В бедуинских племенах процесс освобождения невольников шел более интенсивно, чем у оседлых. По истечении определенного времени бедуины всегда отпускали рабов на волю и женили на женщинах того же цвета кожи, писал И. Буркхардт. «Аназа никогда не сожительствуют со своими рабынями, но через несколько лет службы предоставляют им свободу и выдают замуж за рабов или их потомков, оставшихся в племени»83.

Вольноотпущенники занимались мелкой торговлей и ремеслом, нанимались слугами в богатые дома.

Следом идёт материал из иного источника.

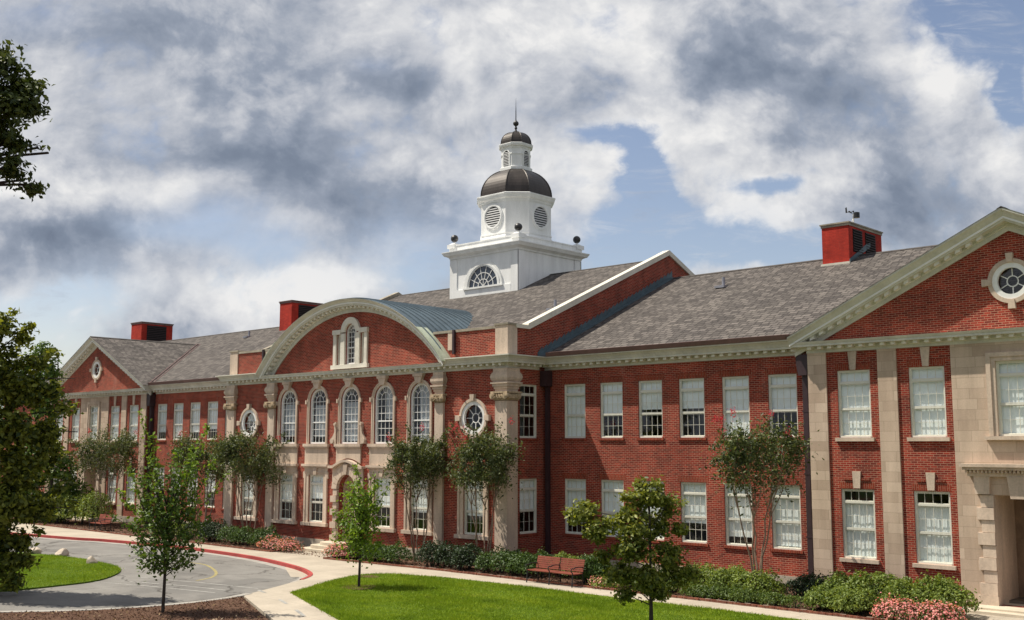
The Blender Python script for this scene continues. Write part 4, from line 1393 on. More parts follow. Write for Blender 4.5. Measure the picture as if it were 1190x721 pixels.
# ---- roofs
def roof(bm_pts, name='roof', parent=None):
    """quads with metric UVs: u along the eave, v up the slope"""
    bm = B(); uvl = bm.loops.layers.uv.new('uv')
    for quad in bm_pts:
        V = [bm.verts.new(p) for p in quad]
        f = bm.faces.new(V)
        p0 = Vector(quad[0]); e = (Vector(quad[1])-p0).normalized()
        n = e.cross(Vector(quad[-1])-p0).normalized(); s_ = n.cross(e)
        for lp, p in zip(f.loops, quad):
            d = Vector(p)-p0
            lp[uvl].uv = (d.dot(e)+p0.x*.37, d.dot(s_)+p0.y*.11)
    me = bpy.data.meshes.new(name); bm.to_mesh(me); bm.free(); me.materials.append(M['shingle'])
    return obj(name, me, None, parent or school)
zw = lambda y: 8.97+.455*(y-1.75)
YW = 12.0
yb_ = 2*YW-1.6
for sgn in (1, -1):
    XO = 47.5
    a, b_ = (XR, XO) if sgn > 0 else (-XO, -XR)
    e0 = WY-.60
    e1 = PY+.20; xm = sgn*(XP-.47)
    fr_ = [[(a, e0, zw(e0)), (xm, e0, zw(e0)), (xm, YW, zw(YW)), (a, YW, zw(YW))], [(xm, e1, zw(e1)), (b_, e1, zw(e1)), (b_, YW, zw(YW)), (xm, YW, zw(YW))]] if sgn > 0 else \
          [[(xm, e0, zw(e0)), (b_, e0, zw(e0)), (b_, YW, zw(YW)), (xm, YW, zw(YW))], [(a, e1, zw(e1)), (xm, e1, zw(e1)), (xm, YW, zw(YW)), (a, YW, zw(YW))]]
    roof(fr_+[ [(b_, yb_, zw(2*YW-yb_)), (a, yb_, zw(2*YW-yb_)), (a, YW, zw(YW)), (b_, YW, zw(YW))]])
    # ridge cap
    bm = B(); prism(bm, [(YW-.16, zw(YW)-.05), (YW, zw(YW)+.03), (YW+.16, zw(YW)-.05)], lambda p, q, t: (t, p, q), a, b_); part('ridge_cap', bm, M['ridge'])
    ec = sgn*XC
    fo = foot+.06
    z1, z0 = zap+.18, zf+.18-.06*SL
    yend = 1.75+(z1-8.97)/.455+.2
    yf = PY-.62
    roof([[(ec+fo, yf, z0), (ec+fo, yend, z0), (ec, yend, z1), (ec, yf, z1)], [(ec-fo, yend, z0), (ec-fo, yf, z0), (ec, yf, z1), (ec, yend, z1)]])
    bm = B(); prism(bm, [(ec-.14, z1-.04), (ec, z1+.03), (ec+.14, z1-.04)], lambda p, q, t: (p, t, q), yf+.02, yend); part('ridge_cap', bm, M['ridge'])
    # metal valleys where the pavilion roof meets the wing roof
    bm = B()
    for k_ in (-1, 1):
        p0 = Vector((ec+k_*(foot-.25), 1.75+((zf+.18+.25*SL)-8.97)/.455, zf+.18+.25*SL)); p1 = Vector((ec, 1.75+(z1-8.97)/.455, z1))
        d = (p1-p0).normalized(); sd = d.cross(Vector((0, 0, 1))).normalized()
        for s_ in (-1, 1):
            tube(bm, [p0+sd*s_*.11+Vector((0, 0, .045)), p1+sd*s_*.11+Vector((0, 0, .045))], [.035, .035], 5)
    part('roof_valley', bm, M['gutter'])
    # outer wing beyond the pavilion
    bm = B()
    q0, q1 = sorted((sgn*XE, sgn*47))
    V = [bm.verts.new(p) for p in ((q0, WY+.25, 0), (q1, WY+.25, 0), (q1, WY+.25, 9), (q0, WY+.25, 9))]; bm.faces.new(V)
    V = [bm.verts.new(p) for p in ((sgn*47, WY+.25, 0), (sgn*47, 21, 0), (sgn*47, 21, 9), (sgn*47, YW, zw(YW)-.05), (sgn*47, WY+.25, 9))]; bm.faces.new(V)
    V = [bm.verts.new(p) for p in ((sgn*XR, 21.7, 0), (sgn*47, 21.7, 0), (sgn*47, 21.7, 9.2), (sgn*XR, 21.7, 9.2))]; bm.faces.new(V)
    part('wall', bm, M['brick'])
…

В условиях Аравии освобождение рабов имело и другой смысл. Одному из аназийских шейхов, например, «принадлежало свыше пятидесяти семейств людей, которые когда-то были его рабами и своим состоянием полностью обязаны щедрости этого шейха. Он не вправе теперь получать с них ежегодную дань, так как они считаются свободными арабами, но он берет их дочерей в жены своим новым рабам и вольноотпущенникам, а когда во время войны эти чернокожие захватывают значительную добычу, шейх вправе забрать у них хорошего верблюда, в чем они никогда ему не отказывают»84. Некоторые вольноотпущенники объединялись по формально-родовому признаку, но эти роды стояли ниже объединений чистокровных арабов. Вольноотпущенники сохраняли и имущественную, и личную зависимость от бедуинской верхушки.

Основная масса вольноотпущенников занималась земледелием. Они были лишены земли, поэтому становились арендаторами-издольщиками, чаще всего у оседлой и кочевой знати (иногда и целых кочевых племен). Эксплуатировали вольноотпущенников-арендаторов нещадно, и, по словам Г. Валлина, «они редко достигали богатства и благосостояния»85. Сохранялась также значительная личная зависимость вольноотпущенников-арендаторов от бывших рабовладельцев. Кроме того, в ряде случаев, прежде чем уйти от хозяина, вольноотпущенник должен был вернуть имущество, которое он получил при освобождении86, что часто оказывалось невозможным. Вольноотпущенники-арендаторы не только платили рейту, но и оказывались в какой-то мере прикрепленными к земле. Поэтому их статус ближе подходил к положению крепостных, чем статус других групп населения Аравии.